Georgia ballot harvesting probe advances as state elections board approves subpoena
Action allows Secretary of State investigators to compel testimony, delivery of evidence.
The Georgia Elections Board has approved a subpoena to secure evidence and testimony in an ongoing investigation into whether third-party liberal activists illegally gathered thousands of absentee ballots in the 2020 general election and a subsequent runoff that determined Democrat control of the U.S. Senate.
The vote was a major win for Secretary of State Brad Raffensperger, who announced the investigation into alleged ballot harvesting in January and was seeking the subpoena authority to assist the probe.
The subpoena power will allow Raffensperger's team to secure evidence about a whistleblower who alleged to an election integrity group that he participated in a large operation to gather ballots in which activists were paid $10 for each ballot they delivered.
Georgia law expressly prohibits third parties from collecting, gathering or delivering absentee ballots, except in the case of immediate relatives.
A vote on the subpoena was delayed by weeks as the Elections Board could not decide on a new chairman. But at a meeting last week, the board unanimously chose member Matthew Mashburn to be acting chairman.
The board then voted out the subpoena in a closed session, according to audio of the meeting reviewed by Just the News.
"All the board members are here," Mashburn said after emerging from the closed-door session. "A quorum is in order. We went into executive session for purposes of discussing pending and potential litigation and for the board to authorize subpoenas in case no. 2020-10-Dougherty County and 2022-003 ballot harvesting."
Officials said the new subpoena powers will be used by Raffensperger's office to secure evidence from the election integrity group True the Vote, which filed a complaint in November saying it had acquired videotapes, a whistleblower's admission and cell phone location records showing what appeared to be a widespread ballot harvesting operation in the November 2020 general election and January 2021 election runoff.

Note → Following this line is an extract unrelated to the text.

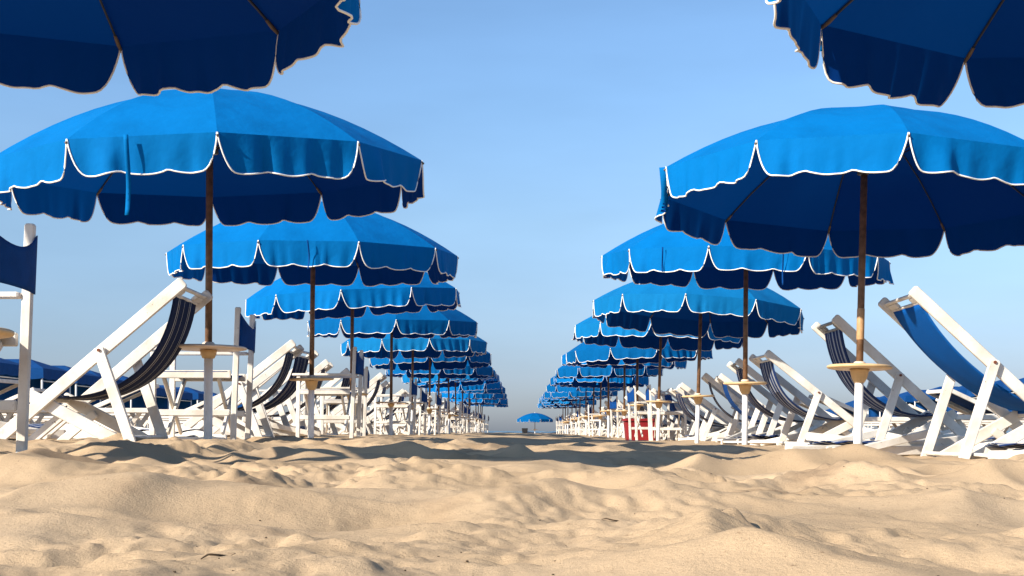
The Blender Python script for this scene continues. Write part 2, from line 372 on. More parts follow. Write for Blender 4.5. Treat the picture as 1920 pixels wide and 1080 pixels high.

The group's complaint said surveillance camera footage showed ballot traffickers delivering stacks of ballots to drop boxes between midnight and 5 a.m. and cell phone records showed as many as 240 activists made such deliveries.
The group said a cooperating whistleblower to whom it granted John Doe anonymity admitted he was paid $10 for each ballot he collected and delivered and that scores of others were involved in the operation.
"John Doe described a network of non-governmental organizations that worked together to facilitate a ballot trafficking scheme in Georgia," True the Vote wrote in its complaint. "John Doe claimed to have been one of many individuals paid to collect and deliver absentee ballots during the early voting periods of the November 2020 General Election and the January 2021 Runoff Election."
Raffensperger, who in 2019 led an effort to update state law to explicitly outlaw harvesting, told Just the News earlier this month that his investigators want to secure the identity and cooperation of the whistleblower and to follow the money to who funded the operation.
"We need to get a subpoena for the fella who this John Doe is," Raffensperger explained. "Was he paid? How much was he paid? And then who paid him. And we're going to follow the money, and we're going get to the bottom of it. And we're going to prosecute this, if we find that there's substance to it."
State law currently allows only the ballot traffickers to be prosecuted, and does not invalidate the ballots of voters who are lawfully registered to vote but give their ballot to a third-party.
Some state officials told Just the News they have been privately discussing asking the Georgia legislature to create penalties for voters who surrender their ballots to a third party.
The Georgia investigation comes as other states have begun turning up evidence of ballot harvesting during the 2020 election.
Arizona has prosecuted several activists for illegally collecting third-party ballots, while the former state Supreme Court justice named to oversee an election integrity probe in Wisconsin recently offered evidence that third parties may have cast ballots on behalf of physically or mentally incapacitated nursing home residents.
Georgia has had at least one famous case of ballot harvesting, in which a local judge and a lawyer were charged more than a decade ago in Chattooga County with using a postal machine to put postmarks on third-party absentee ballots and delivering them in a razor-thin election in 2006 where the judge was leading.
The late State Court Judge Carlton Vines was charged with unlawful possession of ballots, conspiracy to commit election fraud and making false statements in connection with filing notice of candidacy.
His first trial ended in a deadlocked jury in 2009, and a second trial was averted when Vines agreed to resign his judgeship.
Chattooga County lawyer Albert C. Palmour was fined $18,000 in 2011 for his role in the scheme after losing an appeal.